Mortgage applications rise 7 percent as rates fall
Mortgage applications rose last week as consumers raced to refinance at the lowest rates in decades.
Al Behrman/AP
WASHINGTON
Applications for home loans rose last week as consumers raced to refinance at the lowest rates in decades.
The Mortgage Bankers Associations said Wednesday that overall applications increased nearly 7 percent from a week earlier. While they have been increasing in recent weeks, they remain below early 2009 levels.
Applications to refinance home loans were up 9 percent to the highest level since May 2009. But new mortgages taken out to purchase homes fell 2 percent.

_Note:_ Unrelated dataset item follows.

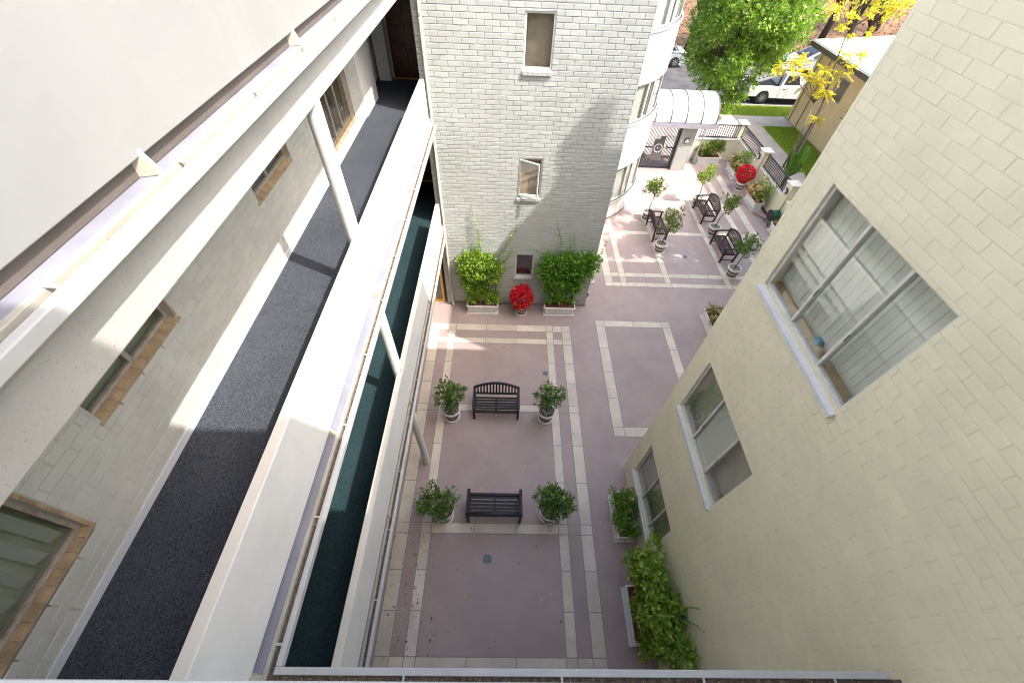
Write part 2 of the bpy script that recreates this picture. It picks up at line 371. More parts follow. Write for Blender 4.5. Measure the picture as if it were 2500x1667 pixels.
# ================================================================== SETTING: ground, paving, street
g = MB().box(-60, 140, -40, 160, -.5, -.14).build('ground', M_EARTH, kind='structure')
cf = MB().box(-3.1, 11.1, -1.4, 20.0, -.13, 0).build('courtyard_floor', M_FLOOR, kind='structure')
def tile_strip(us, vs, gap=.013):
    for i in range(len(us)-1):
        for j in range(len(vs)-1):
            if vs[j] is None or vs[j+1] is None or us[i] is None or us[i+1] is None: continue
            x0, x1, y0, y1 = us[i]+gap/2, us[i+1]-gap/2, vs[j]+gap/2, vs[j+1]-gap/2
            b = .002; z = .0065 + random.uniform(-.0006, .0006)
            mb = MB().hexa([(x0,y0,.001),(x1,y0,.001),(x1,y1,.001),(x0,y1,.001),(x0+b,y0+b,z),(x1-b,y0+b,z),(x1-b,y1-b,z),(x0+b,y1-b,z)])
            mb.build('tile', M_TILE, cf)
def lin(a, b, n): return [a+(b-a)*i/n for i in range(n+1)]
grout = MB()
# near court
XS = [-2.27, -1.985, -1.71, -1.49, 1.335, 1.55, 1.83, 2.10]
yseg = [(.21, 2.36), (2.575, 5.415), (5.62, 7.77)]
for a, b in ((0,1),(2,3),(4,5),(6,7)):
    for y0, y1 in yseg: tile_strip([XS[a], XS[b]], lin(y0, y1, 3))
    for y0, y1 in ((-.10,.21),(2.36,2.575),(5.415,5.62),(7.77,7.98),(8.275,8.54)): tile_strip([XS[a], XS[b]], [y0, y1])
    tile_strip([XS[a], XS[b]], [7.98, 8.275])
    grout.box(XS[a]-.006, XS[b]+.006, -.11, 8.546, -.01, .0025)
for y0, y1 in ((-.10,.21),(2.36,2.575),(5.415,5.62),(7.77,7.98),(8.275,8.54)):
    tile_strip(lin(XS[3], XS[4], 3), [y0, y1]); grout.box(XS[3]+.007, XS[4]-.007, y0-.006, y1+.006, -.01, .0025)
for y0, y1 in ((-.10,.21),(8.275,8.54),(7.77,7.98)):
    tile_strip([XS[1], XS[2]], [y0, y1]); tile_strip([XS[5], XS[6]], [y0, y1])
    for a in (1,5): grout.box(XS[a]+.007, XS[a+1]-.007, y0-.006, y1+.006, -.01, .0025)
for y in (2.36, 2.575, 5.415, 5.62):
    for a in (1, 5): grout.box(XS[a]+.007, XS[a+1]-.007, y-.007, y+.007, -.01, .0025)
# small panel beside the cream house
tile_strip([2.95, 3.24], lin(5.03, 8.57, 4)); tile_strip([5.10, 5.36], lin(5.03, 8.57, 4))
for y0, y1 in ((4.755, 5.03), (8.57, 8.825)): tile_strip([2.95, 3.24, 4.17, 5.10, 5.36], [y0, y1]); grout.box(2.944, 5.366, y0-.006, y1+.006, -.01, .0025)
for a, b in ((2.95,3.24),(5.10,5.36)): grout.box(a-.006, b+.006, 5.037, 8.563, -.01, .0025)
# far court
for x0, x1 in ((3.54,3.82),(4.10,4.32)):
    tile_strip([x0, x1], [10.48, 10.69, 10.99, 11.205]+lin(11.205, 13.53, 3)[1:]+[13.75]+lin(13.75, 15.85, 3)[1:])
    grout.box(x0-.006, x1+.006, 10.474, 15.85, -.01, .0025)
xr = [4.32, 5.02, 5.70, 5.91, 6.64, 7.36, 7.87, 8.07, 8.76, 9.28, 9.52, 9.89, 10.20]
for y0, y1 in ((10.48,10.69),(10.99,11.205),(13.53,13.75),(15.85,16.08),(18.25,18.48)):
    xl = xr if y0 < 17 else xr[4:]
    tile_strip(xl, [y0, y1]); grout.box(xl[0]+.007, xl[-1]+.006, y0-.006, y1+.006, -.01, .0027)
tile_strip([3.82, 4.10], [10.48, 10.69]); tile_strip([3.82, 4.10], [10.99, 11.205])
for y0, y1 in ((10.48,10.69),(10.99,11.205)): grout.box(3.827, 4.093, y0-.006, y1+.006, -.01, .0026)
for x0, x1 in ((5.70,5.91),(7.87,8.07),(9.28,9.52),(9.89,10.20)):
    for y0, y1, n in ((10.69,10.99,1),(11.205,13.53,3),(13.75,15.85,3),(16.08,18.25,3)):
        if x0 < 6 and y0 > 16: continue
        tile_strip([x0, x1], lin(y0, y1, n)); grout.box(x0-.006, x1+.006, y0+.007, y1-.007, -.01, .0024)
grout.build('grout', M_GROUT, cf)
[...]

Those applications have fallen in eight out of the last nine weeks, after government tax credits that spurred home sales ended on April 30. Applications were 35 percent below last year's levels.
The average rate for a 30-year fixed loan sank to 4.58 percent last week, according to Freddie Mac. That was the lowest since the mortgage company began keeping records in 1971.
Mortgage rates have fallen since mid-April. Investors, nervous about Europe's debt crisis and the global economy, have shifted money into safe Treasury bonds. That has caused the yields on those bonds to fall. Long-term fixed mortgage rates tend to track those yields.
Applications to refinance loans made up 79 percent of total applications, the highest share of refinancing activity since April 2009.
The Mortgage Bankers Association's survey covers more than 50 percent of all applications nationwide and has been conducted since 1990.